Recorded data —
* * * * *

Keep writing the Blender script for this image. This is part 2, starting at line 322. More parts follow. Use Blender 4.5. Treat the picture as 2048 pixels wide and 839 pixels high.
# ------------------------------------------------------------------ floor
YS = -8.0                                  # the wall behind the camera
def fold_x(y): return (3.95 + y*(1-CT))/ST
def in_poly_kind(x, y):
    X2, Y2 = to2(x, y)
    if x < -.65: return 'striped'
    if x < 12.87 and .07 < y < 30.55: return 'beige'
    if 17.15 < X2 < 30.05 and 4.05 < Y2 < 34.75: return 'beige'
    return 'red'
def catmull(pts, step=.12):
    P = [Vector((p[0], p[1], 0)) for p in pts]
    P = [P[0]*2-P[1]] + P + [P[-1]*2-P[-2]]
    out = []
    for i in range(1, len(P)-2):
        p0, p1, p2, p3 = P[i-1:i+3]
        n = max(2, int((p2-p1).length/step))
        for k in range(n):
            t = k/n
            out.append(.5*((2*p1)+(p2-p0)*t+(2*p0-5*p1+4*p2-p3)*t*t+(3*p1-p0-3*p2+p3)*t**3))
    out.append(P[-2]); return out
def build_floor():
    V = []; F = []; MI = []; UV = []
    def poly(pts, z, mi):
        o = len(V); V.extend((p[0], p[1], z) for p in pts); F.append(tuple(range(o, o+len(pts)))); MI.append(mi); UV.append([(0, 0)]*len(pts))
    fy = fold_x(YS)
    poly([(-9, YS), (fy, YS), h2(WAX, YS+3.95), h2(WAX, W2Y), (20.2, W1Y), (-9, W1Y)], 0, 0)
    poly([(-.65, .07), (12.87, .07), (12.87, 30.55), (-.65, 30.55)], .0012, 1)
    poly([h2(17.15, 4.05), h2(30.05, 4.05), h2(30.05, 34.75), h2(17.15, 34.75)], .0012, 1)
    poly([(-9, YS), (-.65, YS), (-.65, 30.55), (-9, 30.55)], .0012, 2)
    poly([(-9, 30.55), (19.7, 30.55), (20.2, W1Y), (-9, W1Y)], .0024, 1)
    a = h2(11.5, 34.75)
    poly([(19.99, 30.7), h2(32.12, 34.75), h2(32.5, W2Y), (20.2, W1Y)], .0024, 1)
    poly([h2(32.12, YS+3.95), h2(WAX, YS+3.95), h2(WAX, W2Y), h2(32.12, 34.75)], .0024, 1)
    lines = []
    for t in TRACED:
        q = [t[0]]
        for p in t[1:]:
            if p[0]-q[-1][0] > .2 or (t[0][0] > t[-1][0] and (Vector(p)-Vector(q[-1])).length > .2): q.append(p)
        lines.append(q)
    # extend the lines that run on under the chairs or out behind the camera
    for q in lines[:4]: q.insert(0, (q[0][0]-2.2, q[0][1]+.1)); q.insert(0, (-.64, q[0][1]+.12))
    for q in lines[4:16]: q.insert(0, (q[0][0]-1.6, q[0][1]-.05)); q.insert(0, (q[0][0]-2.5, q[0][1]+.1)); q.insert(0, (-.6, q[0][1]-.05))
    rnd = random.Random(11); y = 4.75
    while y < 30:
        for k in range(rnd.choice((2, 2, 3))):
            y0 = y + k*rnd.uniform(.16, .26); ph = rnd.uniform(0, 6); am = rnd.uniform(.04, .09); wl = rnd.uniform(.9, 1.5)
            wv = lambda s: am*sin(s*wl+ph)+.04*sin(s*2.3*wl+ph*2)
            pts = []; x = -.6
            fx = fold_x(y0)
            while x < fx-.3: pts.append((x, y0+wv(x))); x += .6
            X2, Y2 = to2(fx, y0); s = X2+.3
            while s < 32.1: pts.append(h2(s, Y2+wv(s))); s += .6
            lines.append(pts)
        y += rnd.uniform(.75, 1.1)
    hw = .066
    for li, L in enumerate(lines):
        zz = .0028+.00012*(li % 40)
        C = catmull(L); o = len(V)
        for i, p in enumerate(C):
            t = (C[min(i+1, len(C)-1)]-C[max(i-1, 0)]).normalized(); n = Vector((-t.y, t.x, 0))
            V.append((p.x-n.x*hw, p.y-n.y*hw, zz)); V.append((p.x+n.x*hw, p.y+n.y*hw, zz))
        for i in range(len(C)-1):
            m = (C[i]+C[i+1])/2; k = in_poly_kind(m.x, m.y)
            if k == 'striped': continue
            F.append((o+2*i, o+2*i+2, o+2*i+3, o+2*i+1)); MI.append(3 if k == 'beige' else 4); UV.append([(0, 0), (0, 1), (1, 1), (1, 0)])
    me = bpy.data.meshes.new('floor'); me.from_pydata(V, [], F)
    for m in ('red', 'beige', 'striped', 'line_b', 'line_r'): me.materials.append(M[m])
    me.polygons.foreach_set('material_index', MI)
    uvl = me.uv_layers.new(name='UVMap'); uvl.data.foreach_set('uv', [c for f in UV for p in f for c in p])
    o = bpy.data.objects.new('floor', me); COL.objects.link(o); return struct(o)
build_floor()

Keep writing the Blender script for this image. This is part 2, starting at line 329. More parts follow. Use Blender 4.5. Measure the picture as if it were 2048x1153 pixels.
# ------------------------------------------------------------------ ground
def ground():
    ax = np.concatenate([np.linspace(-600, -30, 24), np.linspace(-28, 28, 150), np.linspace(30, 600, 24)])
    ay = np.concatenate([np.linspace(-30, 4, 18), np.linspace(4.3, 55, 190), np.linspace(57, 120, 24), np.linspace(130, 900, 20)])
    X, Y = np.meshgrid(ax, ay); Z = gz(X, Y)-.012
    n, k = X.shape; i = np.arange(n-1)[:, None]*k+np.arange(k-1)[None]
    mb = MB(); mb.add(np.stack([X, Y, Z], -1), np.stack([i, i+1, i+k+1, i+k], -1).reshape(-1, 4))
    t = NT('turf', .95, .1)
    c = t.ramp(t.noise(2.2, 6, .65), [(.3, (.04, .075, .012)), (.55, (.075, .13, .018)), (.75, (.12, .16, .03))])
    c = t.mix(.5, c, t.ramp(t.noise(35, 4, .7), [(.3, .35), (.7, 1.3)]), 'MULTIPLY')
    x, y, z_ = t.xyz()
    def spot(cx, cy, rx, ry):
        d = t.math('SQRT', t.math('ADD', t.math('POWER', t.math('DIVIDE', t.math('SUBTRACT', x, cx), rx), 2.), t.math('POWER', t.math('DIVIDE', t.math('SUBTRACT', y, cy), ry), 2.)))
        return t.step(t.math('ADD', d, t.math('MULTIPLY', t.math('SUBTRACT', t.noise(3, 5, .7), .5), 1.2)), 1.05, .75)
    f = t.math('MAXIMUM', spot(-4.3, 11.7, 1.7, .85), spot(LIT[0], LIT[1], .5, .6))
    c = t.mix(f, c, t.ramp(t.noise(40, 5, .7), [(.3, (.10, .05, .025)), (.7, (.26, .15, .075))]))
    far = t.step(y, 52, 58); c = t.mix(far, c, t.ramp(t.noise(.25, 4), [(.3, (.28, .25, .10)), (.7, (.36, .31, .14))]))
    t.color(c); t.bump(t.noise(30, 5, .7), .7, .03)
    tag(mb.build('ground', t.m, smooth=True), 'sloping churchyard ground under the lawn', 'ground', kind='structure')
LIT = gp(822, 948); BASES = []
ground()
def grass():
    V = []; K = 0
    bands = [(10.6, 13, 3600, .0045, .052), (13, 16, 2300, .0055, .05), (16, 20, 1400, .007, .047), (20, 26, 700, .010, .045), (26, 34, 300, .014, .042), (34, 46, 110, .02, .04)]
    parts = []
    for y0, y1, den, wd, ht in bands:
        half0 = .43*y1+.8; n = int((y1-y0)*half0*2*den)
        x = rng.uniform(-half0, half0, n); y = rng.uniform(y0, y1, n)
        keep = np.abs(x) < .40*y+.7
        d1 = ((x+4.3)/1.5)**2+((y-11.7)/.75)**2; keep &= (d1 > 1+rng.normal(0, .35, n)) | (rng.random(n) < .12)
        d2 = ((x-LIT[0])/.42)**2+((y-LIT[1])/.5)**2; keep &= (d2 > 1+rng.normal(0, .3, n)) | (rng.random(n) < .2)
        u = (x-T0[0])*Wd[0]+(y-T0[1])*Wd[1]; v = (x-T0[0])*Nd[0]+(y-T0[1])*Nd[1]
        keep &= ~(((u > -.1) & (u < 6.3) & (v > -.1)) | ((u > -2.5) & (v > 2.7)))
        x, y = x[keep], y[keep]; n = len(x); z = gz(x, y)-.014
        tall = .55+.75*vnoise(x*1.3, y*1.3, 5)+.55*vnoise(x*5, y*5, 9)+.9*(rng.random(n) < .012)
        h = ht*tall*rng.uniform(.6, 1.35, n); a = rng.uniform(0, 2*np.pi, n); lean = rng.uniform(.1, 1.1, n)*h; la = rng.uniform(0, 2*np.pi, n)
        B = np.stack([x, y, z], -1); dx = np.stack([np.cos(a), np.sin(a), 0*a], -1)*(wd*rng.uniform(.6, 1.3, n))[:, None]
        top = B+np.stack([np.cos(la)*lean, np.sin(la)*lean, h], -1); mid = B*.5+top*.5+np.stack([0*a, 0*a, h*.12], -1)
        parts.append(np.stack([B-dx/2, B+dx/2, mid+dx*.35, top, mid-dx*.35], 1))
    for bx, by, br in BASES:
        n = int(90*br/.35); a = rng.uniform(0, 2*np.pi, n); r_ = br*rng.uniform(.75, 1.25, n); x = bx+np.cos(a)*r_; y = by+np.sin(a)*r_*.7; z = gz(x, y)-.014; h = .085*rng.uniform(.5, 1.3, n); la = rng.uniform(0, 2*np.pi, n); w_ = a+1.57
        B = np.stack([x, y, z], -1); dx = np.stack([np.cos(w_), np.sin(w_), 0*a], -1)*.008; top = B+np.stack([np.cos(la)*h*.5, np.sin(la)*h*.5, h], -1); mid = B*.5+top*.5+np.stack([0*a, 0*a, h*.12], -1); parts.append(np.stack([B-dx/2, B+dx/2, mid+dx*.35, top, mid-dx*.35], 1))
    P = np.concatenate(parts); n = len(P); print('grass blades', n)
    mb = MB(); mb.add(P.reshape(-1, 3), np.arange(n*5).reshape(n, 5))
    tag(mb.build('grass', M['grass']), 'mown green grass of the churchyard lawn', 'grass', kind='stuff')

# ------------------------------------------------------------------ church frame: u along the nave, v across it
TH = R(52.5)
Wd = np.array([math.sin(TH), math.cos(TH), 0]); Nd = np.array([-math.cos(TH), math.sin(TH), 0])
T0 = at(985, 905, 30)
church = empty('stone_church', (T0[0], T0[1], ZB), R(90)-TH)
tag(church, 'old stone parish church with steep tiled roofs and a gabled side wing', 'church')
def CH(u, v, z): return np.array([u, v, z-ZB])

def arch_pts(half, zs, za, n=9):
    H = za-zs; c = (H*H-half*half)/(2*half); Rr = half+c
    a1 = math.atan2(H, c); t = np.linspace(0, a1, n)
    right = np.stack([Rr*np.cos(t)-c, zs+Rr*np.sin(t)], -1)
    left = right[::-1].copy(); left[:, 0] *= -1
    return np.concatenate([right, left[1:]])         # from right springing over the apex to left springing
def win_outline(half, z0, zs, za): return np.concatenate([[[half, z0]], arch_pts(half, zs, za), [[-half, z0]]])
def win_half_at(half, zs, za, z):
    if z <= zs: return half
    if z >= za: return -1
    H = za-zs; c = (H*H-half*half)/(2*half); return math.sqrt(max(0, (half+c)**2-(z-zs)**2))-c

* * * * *

SET EXERCISE — Pick out all the lines with the word "Blender" in them and copy them.

REPLY TO THE TASK —
Keep writing the Blender script for this image. This is part 2, starting at line 322. More parts follow. Use Blender 4.5. Treat the picture as 2048 pixels wide and 839 pixels high.
Keep writing the Blender script for this image. This is part 2, starting at line 329. More parts follow. Use Blender 4.5. Measure the picture as if it were 2048x1153 pixels.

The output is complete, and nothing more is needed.